On Thu, Oct 24, 2013 at 12:25:12PM -0500, Serge Hallyn wrote:
> Quoting Brian May (brian@microcomaustralia.com.au):
> > On 24 October 2013 11:09, Adam Borowski <kilobyte@angband.pl> wrote:

> > > * it breaks other users of cgroups.  I have not tested this personally
> > > (mostly because of the above point), but if I understand it right, it takes
> > > over the whole cgroups system, requiring anything that runs on the same
> > > kernel instance to beg it via dbus to perform required actions.

> > I have heard this said before, would like to have some official
> > confirmation if this is actually the case or not. cgroups are currently
> > hierarchical, I would have thought this would mean, at least in theory,
> > different programs could be responsible for different parts of
> > the hierarchy.

> It currently can't prevent you from just mounting the cgroupfs and
> working with it.  One of the justifications presented at plumbers for
> wanting to do this was that changes to a subtree you control can
> affect other tasks.  But it was agreed that that was actually only
> for realtime (?) cgroup and that it is a bug which must be fixed.

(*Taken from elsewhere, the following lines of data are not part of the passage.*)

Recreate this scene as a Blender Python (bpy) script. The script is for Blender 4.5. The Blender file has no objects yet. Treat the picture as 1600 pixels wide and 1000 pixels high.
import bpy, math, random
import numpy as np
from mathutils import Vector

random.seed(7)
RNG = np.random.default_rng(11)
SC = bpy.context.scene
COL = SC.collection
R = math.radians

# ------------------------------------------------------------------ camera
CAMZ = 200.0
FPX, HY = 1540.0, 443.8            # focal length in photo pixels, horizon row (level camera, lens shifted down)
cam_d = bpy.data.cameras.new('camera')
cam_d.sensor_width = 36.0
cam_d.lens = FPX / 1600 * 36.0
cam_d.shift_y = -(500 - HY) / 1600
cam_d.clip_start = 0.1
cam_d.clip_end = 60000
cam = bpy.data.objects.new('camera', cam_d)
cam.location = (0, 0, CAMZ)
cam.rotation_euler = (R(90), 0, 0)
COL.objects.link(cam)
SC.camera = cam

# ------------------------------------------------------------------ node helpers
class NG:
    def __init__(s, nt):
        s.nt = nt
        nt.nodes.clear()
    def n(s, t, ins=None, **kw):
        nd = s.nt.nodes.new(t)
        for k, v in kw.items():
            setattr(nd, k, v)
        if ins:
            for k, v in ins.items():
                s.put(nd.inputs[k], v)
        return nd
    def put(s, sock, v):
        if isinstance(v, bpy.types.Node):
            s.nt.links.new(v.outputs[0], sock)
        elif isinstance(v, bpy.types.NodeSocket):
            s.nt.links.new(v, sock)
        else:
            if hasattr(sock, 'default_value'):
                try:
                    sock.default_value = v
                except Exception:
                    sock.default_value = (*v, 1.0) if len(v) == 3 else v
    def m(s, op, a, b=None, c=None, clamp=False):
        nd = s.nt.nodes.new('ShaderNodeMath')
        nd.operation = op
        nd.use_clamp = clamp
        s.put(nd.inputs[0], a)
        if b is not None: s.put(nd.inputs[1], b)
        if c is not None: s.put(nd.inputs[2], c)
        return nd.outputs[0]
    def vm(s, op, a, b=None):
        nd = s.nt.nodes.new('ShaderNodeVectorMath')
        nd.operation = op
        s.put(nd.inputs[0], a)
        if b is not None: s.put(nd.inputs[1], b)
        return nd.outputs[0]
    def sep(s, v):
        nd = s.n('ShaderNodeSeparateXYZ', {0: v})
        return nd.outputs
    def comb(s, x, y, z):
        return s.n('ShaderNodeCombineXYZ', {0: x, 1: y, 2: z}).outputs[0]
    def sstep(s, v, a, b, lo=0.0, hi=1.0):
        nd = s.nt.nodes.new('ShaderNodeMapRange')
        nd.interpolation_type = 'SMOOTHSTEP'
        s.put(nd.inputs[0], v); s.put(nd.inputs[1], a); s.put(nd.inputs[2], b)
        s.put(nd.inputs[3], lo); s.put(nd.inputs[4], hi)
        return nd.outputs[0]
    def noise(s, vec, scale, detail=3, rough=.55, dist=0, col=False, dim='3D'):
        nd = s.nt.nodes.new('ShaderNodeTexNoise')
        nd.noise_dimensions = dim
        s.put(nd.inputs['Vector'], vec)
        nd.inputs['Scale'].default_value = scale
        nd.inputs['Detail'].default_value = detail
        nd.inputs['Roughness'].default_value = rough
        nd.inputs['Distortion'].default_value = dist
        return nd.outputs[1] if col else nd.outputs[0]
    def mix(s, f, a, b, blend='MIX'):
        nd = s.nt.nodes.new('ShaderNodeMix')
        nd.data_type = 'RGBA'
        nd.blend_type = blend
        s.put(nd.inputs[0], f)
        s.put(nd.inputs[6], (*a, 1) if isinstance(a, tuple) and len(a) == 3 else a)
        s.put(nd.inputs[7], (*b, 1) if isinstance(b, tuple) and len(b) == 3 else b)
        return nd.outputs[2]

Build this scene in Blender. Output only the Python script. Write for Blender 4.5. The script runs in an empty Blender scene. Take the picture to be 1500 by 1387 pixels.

The upshot being, AIUI, that there is a legitimate need for a single process
on each system to have a complete view of the cgroups heirarchy; even if
most users don't need a fine-grained policy manager, we should design with
this in mind.  On systems using systemd as init, the plan is for PID 1 to be
the process that has this overview, and that's fine; the problem is the
tight coupling of logind to systemd init for this, rather than using a
standard interface that can be implemented by multiple providers of a cgroup
manager service.

And this is not just an issue because of people not wanting to use systemd
init, but also because systemd init *can't* run in a container.  So if you
want any of the other users of cgroups (such as lxc) to coexist with
systemd, there needs to be a common protocol for this.

-- 
Steve Langasek                   Give me a lever long enough and a Free OS
Debian Developer                   to set it on, and I can move the world.